The U.S. Department of Labor brought suit against a company called Off Duty Police Services, Inc. (ODPS), arguing that the company improperly classified its workers as independent contractors. ODPS provides private security and traffic control services; many of its workers are off-duty sworn police officers. These police officers also have full-time positions working for a local law enforcement entity. All of ODPS workers were classified as independent contractors.
The DOL sued under the Fair Labor and Standards Act, arguing that all of ODPS workers were entitled to overtime wages. A federal district court reviewing the case found that ODPS workers who were not sworn officers should be considered employees. However, the court found the sworn officers to be independent contractors because they “simply were not economically dependent on ODPS and instead used ODPS to supplement their incomes.”

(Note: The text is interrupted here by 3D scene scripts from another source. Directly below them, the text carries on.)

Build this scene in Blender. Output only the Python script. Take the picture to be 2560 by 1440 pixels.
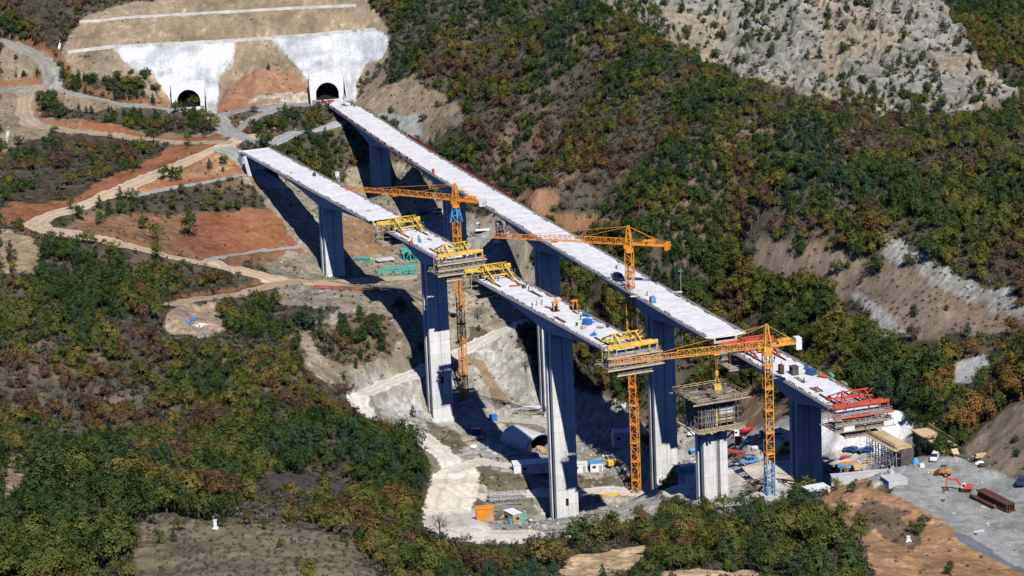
import bpy, bmesh, math, random
import numpy as np
from mathutils import Vector, Matrix

random.seed(7)
S = bpy.context.scene
for o in list(bpy.data.objects): bpy.data.objects.remove(o)
R = math.radians

# ------------------------------------------------------------------ camera
F_PX, TH, ROLL, HC = 7400.0, math.atan(0.2535), R(2.4), 223.0
cr, sr, ct, st = math.cos(ROLL), math.sin(ROLL), math.cos(TH), math.sin(TH)
FWD = Vector((0, ct, -st)); DWN = Vector((0, -st, -ct)); RGT = Vector((1, 0, 0))
cam_right = RGT*cr + DWN*sr
cam_down = -RGT*sr + DWN*cr
cam = bpy.data.objects.new('camera', bpy.data.cameras.new('camera'))
S.collection.objects.link(cam)
m = Matrix.Identity(4)
for i in range(3):
    m[i][0] = cam_right[i]; m[i][1] = -cam_down[i]; m[i][2] = -FWD[i]
m[2][3] = HC
cam.matrix_world = m
cam.data.sensor_width = 36; cam.data.lens = F_PX*36/2560
cam.data.clip_start = 5; cam.data.clip_end = 6000
S.camera = cam

# ------------------------------------------------------------------ light
SUN_AZ = (0.235, -0.972); SUN_EL = R(44)          # direction towards the sun
world = bpy.data.worlds.new('World'); S.world = world; world.use_nodes = True
nt = world.node_tree
sky = nt.nodes.new('ShaderNodeTexSky'); sky.sky_type = 'NISHITA'; sky.sun_disc = False
sky.altitude = 2500; sky.air_density = 1.0; sky.dust_density = 0.1; sky.ozone_density = 6.0
sky.sun_elevation = SUN_EL; sky.sun_rotation = math.atan2(SUN_AZ[0], SUN_AZ[1])
tint = nt.nodes.new('ShaderNodeMix'); tint.data_type = 'RGBA'; tint.blend_type = 'MULTIPLY'; tint.inputs[0].default_value = 1; tint.inputs[7].default_value = (.68, .74, 1.05, 1)   # a deep, clear autumn sky
nt.links.new(sky.outputs[0], tint.inputs[6]); nt.links.new(tint.outputs[2], nt.nodes['Background'].inputs[0])
nt.nodes['Background'].inputs[1].default_value = 0.095
sun = bpy.data.objects.new('sun', bpy.data.lights.new('sun', 'SUN'))
S.collection.objects.link(sun)
sun.data.energy = 5.0; sun.data.angle = R(0.5); sun.data.color = (1.0, 0.955, 0.88)
sd = Vector((SUN_AZ[0]*math.cos(SUN_EL), SUN_AZ[1]*math.cos(SUN_EL), math.sin(SUN_EL))).normalized()
sun.rotation_euler = sd.to_track_quat('Z', 'Y').to_euler()
S.view_settings.view_transform = 'Standard'; S.view_settings.look = 'None'
S.view_settings.gamma = 1; S.view_settings.exposure = 0.12
S.cycles.max_bounces = 5; S.cycles.diffuse_bounces = 0

# ------------------------------------------------------------------ picture <-> place
def ray(px, py):
    u = np.asarray(px, float)-1280; v = np.asarray(py, float)-720
    U = u*cr-v*sr; V = v*cr+u*sr
    return U/F_PX, ct-V/F_PX*st, -st-V/F_PX*ct
def proj(x, y, z):
    zz = np.asarray(z, float)-HC
    d = y*ct-zz*st; dn = -y*st-zz*ct
    U = x/d*F_PX; V = dn/d*F_PX
    return U*cr+V*sr+1280, -U*sr+V*cr+720
def at_Y(px, py, Y):
    dx, dy, dz = ray(px, py); t = Y/dy
    return float(t*dx), float(Y), float(HC+t*dz)
def at_z(px, py, z):
    dx, dy, dz = ray(px, py); t = (z-HC)/dz
    return float(t*dx), float(t*dy), float(z)

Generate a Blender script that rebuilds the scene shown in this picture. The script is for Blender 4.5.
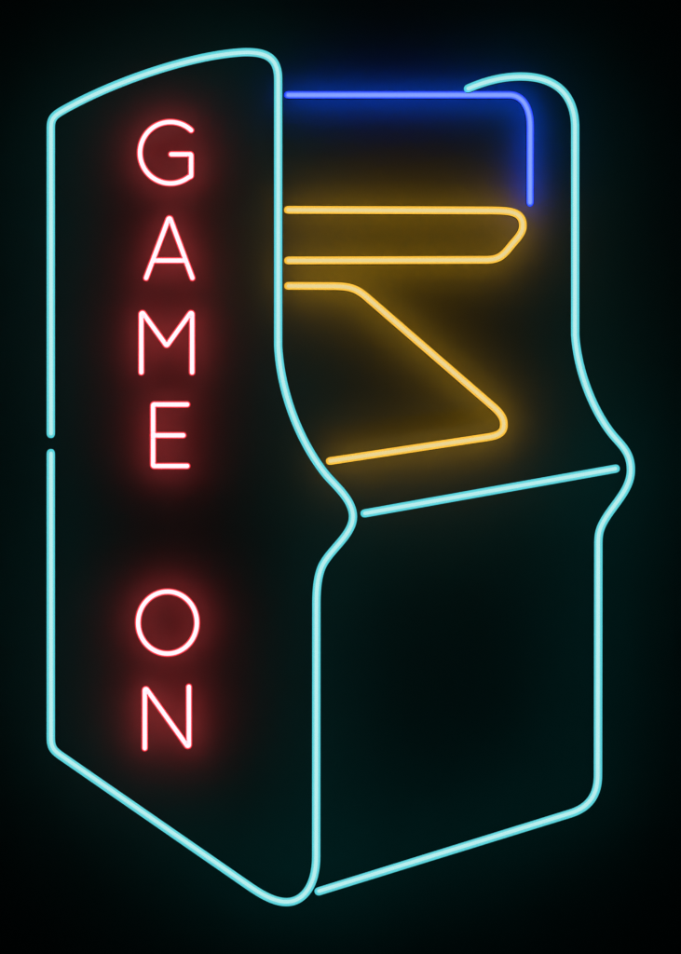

In reviewing the appeal, the Sixth Circuit noted the changing culture of work, “The relationships between companies and their workers are more fluid and varied than in decades past. Our task in this appeal is to apply traditional legal protections to one such relationship.” Applying the “economic realities” test that utilizes six possible factors to determine whether a worker is an employee or independent contractor, the court found the police officers were employees of ODPS. The factors considered are: (1) the permanency of the relationship between the parties, (2) the degree of skill required for the rendering of the services, (3) the worker’s investment in equipment or materials for the task, (4) the worker’s opportunity for profit or loss, depending upon his or her skill, (5) the degree of the alleged employer’s right to control the manner in which the work is performed, and (6) whether the service rendered is an integral part of the alleged employer’s business. The circuit court concluded all but number five balanced in favor of finding that the police officers were employees.